SQL Down Under | Web: www.sqldownunder.com



On Tue, Nov 21, 2017 at 7:11 PM +1100, "Ken Schaefer" <k...@adopenstatic.com>
wrote:

We used to have everything as thick-client apps. And then every time we had
to upgrade an OS, we have to regression test, and sociability test 1000+
apps. That’s a huge waste of time.

Then there’s the deployment issues of pushing thousands of apps out to
thousands/tens of thousands/hundreds of thousands of endpoints.



When you talk about building a LoB app – well, that works when you have 1,
or 2 apps. It doesn’t scale.



Instead, we’re now using a browser as a virtual OS (with hardware,
networking etc. abstracted away to the real OS), with an application UI and
some logic delivered as text at run-time, and the non-GUI parts centralised.



And when we look at all the possible ways of building apps, and the choices
being made by both developers of apps, and buyers of apps, it seems the
market’s been pretty unequivocal about the preferred method.



Why it’s not much better/faster than before, is probably down to
immaturity. If you want an app that does something that we were able to do
20 years ago, then that’s trivial to implement. But what the market wants
is apps to do things that haven’t been done before.

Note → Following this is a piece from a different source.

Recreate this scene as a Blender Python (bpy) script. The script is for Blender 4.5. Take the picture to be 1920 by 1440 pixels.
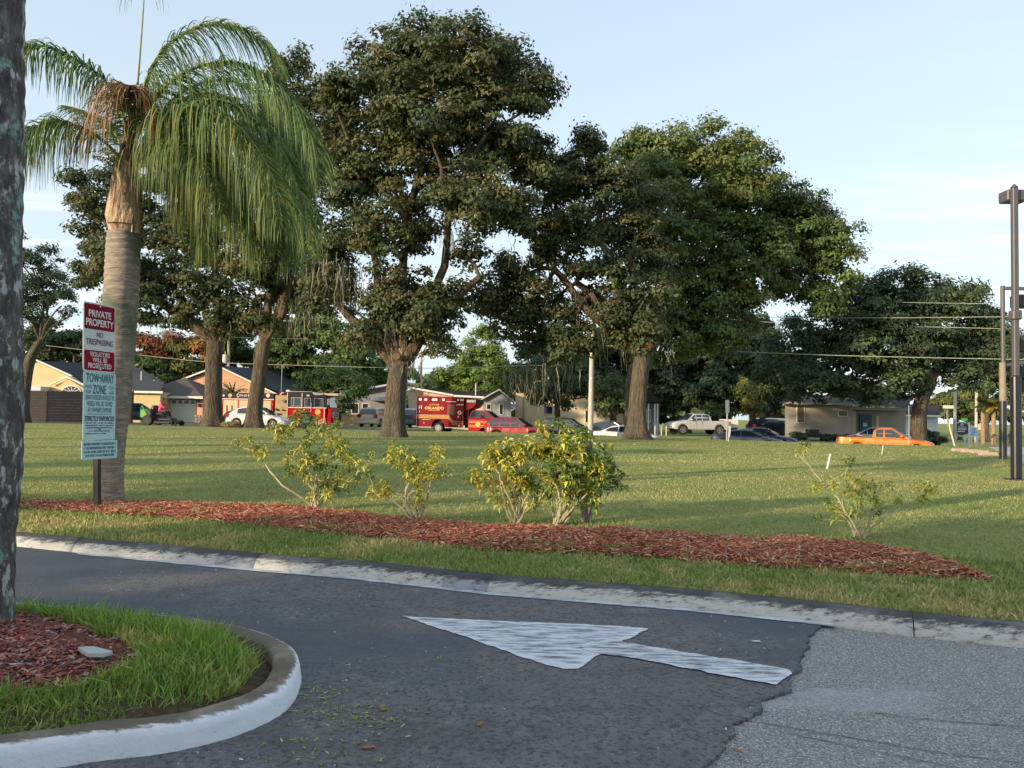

*From:* ozdotnet-boun...@ozdotnet.com [mailto:ozdotnet-boun...@ozdotnet.com
<ozdotnet-boun...@ozdotnet.com>] *On Behalf Of *Greg Low
*Sent:* Tuesday, 21 November 2017 5:51 PM
*To:* ozDotNet <ozdotnet@ozdotnet.com>
*Subject:* RE: Creating a browser-based product



But when a business just wants a line of business app, are these good
answers now? Do they care if it could be used by billions of people? The
odd one might care. Most won’t.



Won’t they be more concerned with taking 6 or 8 times longer, and costing
proportionately more?



Not every app is at the high-end. Most aren’t.



And now I watch daily nightmares around deploying web apps too.



What exactly have we done to ourselves?



Regards,



Greg



Dr Greg Low



1300SQLSQL (1300 775 775) office | +61 419201410 mobile│ +61 3 8676 4913 fax

SQL Down Under | Web: www.sqldownunder.com |http://greglow.me





*From:* ozdotnet-boun...@ozdotnet.com [mailto:ozdotnet-boun...@ozdotnet.com]
*On Behalf Of *Craig van Nieuwkerk
*Sent:* Tuesday, 21 November 2017 4:46 PM
*To:* ozDotNet <ozdotnet@ozdotnet.com>
*Subject:* Re: Creating a browser-based product



I'm not sure this is much more of an issue now than it was. Back in the day
we had to decide between Delphi, VB, Powerbuilder, C++ among others when
building a Windows app. And once we decided that we had to work out which
third party libraries we wanted to use with them.



If I take an old 15 year old Delphi app I have it would take me the best
part of a week to get it compiling again now if I had to build the dev
machine from scratch.



On Tue, Nov 21, 2017 at 3:53 PM, Greg Low <g...@greglow.com> wrote:

So then we’re back to why business apps take so very long to build
nowadays, and why no-one can seem to decide which tools to use. Either way,
as an industry, our productivity when building apps is poor.